**WHAT IS ASKED:**
Review the lines that follow and copy each one that contains the word "picture".

**SUPPLIED RECORDS:**

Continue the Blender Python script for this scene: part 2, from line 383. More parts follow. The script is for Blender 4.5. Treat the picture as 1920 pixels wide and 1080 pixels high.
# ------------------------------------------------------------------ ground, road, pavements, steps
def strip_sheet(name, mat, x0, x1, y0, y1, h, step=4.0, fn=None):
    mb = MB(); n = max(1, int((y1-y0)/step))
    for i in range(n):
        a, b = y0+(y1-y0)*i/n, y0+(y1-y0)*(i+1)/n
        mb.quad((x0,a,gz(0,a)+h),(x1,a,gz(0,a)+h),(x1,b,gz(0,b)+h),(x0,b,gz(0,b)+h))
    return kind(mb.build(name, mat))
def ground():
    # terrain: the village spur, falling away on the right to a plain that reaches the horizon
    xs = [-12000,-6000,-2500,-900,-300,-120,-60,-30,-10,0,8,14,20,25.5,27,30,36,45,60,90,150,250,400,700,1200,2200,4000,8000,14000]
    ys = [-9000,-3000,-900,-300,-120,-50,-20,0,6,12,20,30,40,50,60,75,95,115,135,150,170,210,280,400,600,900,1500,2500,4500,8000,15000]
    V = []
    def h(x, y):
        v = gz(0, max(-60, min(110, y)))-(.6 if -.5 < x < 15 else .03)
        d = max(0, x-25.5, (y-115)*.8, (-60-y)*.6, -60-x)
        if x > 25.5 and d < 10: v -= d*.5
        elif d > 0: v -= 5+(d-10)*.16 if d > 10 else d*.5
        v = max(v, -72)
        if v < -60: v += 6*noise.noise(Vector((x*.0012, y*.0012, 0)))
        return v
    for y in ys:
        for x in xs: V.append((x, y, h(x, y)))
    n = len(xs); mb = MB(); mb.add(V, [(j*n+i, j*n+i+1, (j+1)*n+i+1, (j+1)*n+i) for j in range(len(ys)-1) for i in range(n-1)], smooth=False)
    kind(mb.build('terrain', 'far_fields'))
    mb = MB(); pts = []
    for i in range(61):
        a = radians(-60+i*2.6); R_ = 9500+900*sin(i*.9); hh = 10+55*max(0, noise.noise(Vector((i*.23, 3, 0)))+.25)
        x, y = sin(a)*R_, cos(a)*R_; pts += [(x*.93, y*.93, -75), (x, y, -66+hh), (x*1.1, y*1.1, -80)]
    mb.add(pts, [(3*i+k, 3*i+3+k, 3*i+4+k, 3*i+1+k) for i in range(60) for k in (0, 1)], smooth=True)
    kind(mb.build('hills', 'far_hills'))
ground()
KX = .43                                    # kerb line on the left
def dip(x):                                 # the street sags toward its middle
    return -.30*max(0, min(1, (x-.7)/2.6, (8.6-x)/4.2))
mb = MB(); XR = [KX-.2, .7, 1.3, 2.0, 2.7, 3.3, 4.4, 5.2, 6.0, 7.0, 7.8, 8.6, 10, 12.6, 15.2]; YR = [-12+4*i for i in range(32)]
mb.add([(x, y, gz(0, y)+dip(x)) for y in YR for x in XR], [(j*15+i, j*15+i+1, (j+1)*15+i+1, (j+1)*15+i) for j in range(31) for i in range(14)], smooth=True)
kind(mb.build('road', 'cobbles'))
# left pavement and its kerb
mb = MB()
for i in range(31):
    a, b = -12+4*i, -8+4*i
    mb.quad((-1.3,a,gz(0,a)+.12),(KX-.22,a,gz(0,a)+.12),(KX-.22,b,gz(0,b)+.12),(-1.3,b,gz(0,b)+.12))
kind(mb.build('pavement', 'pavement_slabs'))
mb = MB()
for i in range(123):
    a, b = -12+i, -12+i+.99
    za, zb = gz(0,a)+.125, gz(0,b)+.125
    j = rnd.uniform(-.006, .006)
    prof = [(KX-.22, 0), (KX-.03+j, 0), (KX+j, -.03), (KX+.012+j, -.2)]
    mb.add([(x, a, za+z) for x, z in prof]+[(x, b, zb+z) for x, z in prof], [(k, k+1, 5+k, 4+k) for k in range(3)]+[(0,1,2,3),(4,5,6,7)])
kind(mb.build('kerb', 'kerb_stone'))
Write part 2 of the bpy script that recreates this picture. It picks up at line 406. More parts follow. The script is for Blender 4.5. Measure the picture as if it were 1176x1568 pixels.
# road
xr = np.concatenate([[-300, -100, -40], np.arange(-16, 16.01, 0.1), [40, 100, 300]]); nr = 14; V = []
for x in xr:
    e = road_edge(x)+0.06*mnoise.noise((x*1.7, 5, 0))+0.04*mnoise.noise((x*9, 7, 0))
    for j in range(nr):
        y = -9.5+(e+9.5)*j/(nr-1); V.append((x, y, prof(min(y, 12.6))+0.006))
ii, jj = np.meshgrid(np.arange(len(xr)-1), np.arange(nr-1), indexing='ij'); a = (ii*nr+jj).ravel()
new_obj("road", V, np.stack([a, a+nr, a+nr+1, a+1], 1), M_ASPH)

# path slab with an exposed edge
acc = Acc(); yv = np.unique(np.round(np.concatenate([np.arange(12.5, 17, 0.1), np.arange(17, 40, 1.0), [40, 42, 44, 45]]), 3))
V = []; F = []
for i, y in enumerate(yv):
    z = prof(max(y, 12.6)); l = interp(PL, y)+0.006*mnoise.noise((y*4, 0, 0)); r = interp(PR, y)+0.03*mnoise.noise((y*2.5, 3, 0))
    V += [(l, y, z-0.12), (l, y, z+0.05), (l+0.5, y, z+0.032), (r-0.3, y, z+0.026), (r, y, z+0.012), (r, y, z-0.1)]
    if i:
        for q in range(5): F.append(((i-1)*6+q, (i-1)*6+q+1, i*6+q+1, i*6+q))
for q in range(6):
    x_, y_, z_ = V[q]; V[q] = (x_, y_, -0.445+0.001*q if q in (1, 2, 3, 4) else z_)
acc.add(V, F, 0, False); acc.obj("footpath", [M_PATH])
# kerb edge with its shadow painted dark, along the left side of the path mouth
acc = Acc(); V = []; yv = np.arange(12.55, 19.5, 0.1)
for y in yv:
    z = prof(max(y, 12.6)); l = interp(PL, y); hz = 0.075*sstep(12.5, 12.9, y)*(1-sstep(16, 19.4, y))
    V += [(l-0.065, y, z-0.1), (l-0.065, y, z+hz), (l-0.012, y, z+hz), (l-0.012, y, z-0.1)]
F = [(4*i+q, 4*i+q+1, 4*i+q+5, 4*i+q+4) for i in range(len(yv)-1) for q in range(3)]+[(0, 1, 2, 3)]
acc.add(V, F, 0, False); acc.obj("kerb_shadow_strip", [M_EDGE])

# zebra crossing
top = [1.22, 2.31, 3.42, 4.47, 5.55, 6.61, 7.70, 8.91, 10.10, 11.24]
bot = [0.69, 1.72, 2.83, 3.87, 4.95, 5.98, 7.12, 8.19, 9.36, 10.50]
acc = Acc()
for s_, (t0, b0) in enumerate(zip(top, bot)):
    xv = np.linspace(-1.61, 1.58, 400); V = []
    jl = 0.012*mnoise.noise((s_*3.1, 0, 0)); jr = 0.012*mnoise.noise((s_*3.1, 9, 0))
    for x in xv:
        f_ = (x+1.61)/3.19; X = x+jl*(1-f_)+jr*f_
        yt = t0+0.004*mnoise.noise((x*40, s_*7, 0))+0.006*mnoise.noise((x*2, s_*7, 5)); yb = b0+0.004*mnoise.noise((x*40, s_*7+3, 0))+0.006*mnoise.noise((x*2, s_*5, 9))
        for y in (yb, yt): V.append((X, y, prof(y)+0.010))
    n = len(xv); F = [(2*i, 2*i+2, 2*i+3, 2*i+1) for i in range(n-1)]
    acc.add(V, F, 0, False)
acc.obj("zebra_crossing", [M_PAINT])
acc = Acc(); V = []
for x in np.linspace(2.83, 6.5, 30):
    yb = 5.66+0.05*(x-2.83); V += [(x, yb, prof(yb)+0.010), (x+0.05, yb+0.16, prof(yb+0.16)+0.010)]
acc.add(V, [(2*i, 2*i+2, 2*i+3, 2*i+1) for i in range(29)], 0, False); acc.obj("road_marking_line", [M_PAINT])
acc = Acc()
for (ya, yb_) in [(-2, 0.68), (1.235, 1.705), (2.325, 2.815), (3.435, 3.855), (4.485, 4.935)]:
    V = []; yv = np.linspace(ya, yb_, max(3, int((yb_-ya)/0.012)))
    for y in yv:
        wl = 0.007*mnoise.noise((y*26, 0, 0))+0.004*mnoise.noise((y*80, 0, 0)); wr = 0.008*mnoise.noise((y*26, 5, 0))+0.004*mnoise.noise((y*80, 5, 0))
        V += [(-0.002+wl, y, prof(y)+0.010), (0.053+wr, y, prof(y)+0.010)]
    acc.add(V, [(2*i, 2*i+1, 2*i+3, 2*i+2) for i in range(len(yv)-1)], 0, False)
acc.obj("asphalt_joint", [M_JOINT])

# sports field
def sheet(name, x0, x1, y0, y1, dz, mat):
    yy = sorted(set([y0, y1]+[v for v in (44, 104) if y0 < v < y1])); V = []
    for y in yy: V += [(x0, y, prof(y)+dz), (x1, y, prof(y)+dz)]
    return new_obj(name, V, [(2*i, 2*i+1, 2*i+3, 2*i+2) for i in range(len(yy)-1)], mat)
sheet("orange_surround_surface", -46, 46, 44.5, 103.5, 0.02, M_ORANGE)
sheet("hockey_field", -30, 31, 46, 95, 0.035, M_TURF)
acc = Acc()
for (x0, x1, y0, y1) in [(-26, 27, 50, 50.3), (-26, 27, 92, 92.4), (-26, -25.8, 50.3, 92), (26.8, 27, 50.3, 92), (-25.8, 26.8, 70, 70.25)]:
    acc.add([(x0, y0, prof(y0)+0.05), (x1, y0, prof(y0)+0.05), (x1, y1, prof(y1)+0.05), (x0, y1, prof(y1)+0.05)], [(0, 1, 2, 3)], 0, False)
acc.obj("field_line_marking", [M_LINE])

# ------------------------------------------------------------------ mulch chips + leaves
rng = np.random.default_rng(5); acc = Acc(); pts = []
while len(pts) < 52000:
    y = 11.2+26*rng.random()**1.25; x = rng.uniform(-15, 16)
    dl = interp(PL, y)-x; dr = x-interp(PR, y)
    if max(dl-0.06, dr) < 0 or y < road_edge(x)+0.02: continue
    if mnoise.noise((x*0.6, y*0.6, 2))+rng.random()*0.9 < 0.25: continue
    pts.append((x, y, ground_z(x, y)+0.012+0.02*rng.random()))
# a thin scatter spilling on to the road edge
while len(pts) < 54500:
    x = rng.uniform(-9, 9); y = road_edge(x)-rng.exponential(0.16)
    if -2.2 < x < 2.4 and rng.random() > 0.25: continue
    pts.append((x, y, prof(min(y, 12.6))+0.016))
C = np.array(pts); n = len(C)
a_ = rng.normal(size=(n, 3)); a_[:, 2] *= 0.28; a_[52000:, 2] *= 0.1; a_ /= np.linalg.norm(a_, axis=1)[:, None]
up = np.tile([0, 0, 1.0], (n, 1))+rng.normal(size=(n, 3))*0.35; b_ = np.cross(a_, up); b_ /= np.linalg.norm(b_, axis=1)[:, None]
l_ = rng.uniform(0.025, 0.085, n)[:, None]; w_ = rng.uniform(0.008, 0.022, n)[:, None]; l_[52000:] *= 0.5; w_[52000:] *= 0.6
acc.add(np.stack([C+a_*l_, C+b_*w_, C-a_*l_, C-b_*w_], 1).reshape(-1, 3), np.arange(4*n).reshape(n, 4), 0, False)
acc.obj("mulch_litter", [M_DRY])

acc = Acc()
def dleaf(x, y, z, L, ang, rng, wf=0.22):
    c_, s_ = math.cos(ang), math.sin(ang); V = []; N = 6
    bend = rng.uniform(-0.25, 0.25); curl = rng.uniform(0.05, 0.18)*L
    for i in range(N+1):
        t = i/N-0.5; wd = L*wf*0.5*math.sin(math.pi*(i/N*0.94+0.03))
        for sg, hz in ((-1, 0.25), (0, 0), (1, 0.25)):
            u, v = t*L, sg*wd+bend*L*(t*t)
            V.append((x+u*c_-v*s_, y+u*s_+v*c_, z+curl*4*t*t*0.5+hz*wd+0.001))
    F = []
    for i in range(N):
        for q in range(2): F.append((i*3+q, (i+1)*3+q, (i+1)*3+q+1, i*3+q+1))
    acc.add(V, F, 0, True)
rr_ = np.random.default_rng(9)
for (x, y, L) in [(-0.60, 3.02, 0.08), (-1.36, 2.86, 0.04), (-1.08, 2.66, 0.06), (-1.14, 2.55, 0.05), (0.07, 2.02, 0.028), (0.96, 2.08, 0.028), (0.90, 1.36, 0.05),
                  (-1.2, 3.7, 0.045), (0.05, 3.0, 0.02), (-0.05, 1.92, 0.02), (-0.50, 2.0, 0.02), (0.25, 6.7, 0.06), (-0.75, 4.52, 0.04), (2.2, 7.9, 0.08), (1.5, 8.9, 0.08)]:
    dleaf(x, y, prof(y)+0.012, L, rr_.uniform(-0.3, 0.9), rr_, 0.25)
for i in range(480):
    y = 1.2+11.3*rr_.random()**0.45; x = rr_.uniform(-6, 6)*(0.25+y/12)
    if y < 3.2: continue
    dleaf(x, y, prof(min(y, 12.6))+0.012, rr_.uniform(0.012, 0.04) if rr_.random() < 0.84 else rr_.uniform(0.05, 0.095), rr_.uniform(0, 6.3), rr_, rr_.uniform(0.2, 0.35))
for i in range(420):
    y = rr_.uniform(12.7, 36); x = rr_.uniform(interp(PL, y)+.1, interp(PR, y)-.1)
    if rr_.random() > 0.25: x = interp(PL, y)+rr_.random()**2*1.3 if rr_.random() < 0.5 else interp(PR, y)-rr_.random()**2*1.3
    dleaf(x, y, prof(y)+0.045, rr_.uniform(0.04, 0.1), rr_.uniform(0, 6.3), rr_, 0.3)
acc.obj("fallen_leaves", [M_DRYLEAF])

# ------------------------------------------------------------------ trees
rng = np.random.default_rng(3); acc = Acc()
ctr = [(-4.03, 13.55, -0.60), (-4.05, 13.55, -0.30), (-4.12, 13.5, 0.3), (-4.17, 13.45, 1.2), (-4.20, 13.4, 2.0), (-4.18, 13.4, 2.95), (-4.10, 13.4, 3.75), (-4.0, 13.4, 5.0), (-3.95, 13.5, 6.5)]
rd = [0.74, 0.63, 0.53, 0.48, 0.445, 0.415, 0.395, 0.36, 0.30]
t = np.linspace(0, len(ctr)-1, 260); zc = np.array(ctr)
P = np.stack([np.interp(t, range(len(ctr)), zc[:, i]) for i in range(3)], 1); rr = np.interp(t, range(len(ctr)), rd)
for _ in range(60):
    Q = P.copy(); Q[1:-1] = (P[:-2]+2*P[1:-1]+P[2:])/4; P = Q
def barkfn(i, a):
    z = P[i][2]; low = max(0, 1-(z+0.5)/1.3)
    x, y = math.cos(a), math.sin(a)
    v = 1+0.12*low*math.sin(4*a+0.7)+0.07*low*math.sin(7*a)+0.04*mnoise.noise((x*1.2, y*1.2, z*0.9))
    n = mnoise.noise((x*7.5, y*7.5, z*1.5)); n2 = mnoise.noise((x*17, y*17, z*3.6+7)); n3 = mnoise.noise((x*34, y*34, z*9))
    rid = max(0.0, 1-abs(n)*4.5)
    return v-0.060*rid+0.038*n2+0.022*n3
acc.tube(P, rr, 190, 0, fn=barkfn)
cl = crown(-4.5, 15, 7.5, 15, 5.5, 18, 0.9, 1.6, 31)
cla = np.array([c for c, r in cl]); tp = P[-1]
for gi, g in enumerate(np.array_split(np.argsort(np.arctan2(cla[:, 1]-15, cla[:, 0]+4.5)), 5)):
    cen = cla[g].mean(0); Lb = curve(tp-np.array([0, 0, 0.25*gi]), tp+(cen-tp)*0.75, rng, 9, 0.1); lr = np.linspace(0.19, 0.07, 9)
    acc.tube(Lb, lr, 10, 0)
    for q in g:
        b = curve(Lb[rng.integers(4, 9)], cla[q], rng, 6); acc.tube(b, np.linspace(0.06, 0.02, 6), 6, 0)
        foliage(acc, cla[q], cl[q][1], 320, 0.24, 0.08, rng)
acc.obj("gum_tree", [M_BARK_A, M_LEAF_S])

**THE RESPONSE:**
Continue the Blender Python script for this scene: part 2, from line 383. More parts follow. The script is for Blender 4.5. Treat the picture as 1920 pixels wide and 1080 pixels high.
Write part 2 of the bpy script that recreates this picture. It picks up at line 406. More parts follow. The script is for Blender 4.5. Measure the picture as if it were 1176x1568 pixels.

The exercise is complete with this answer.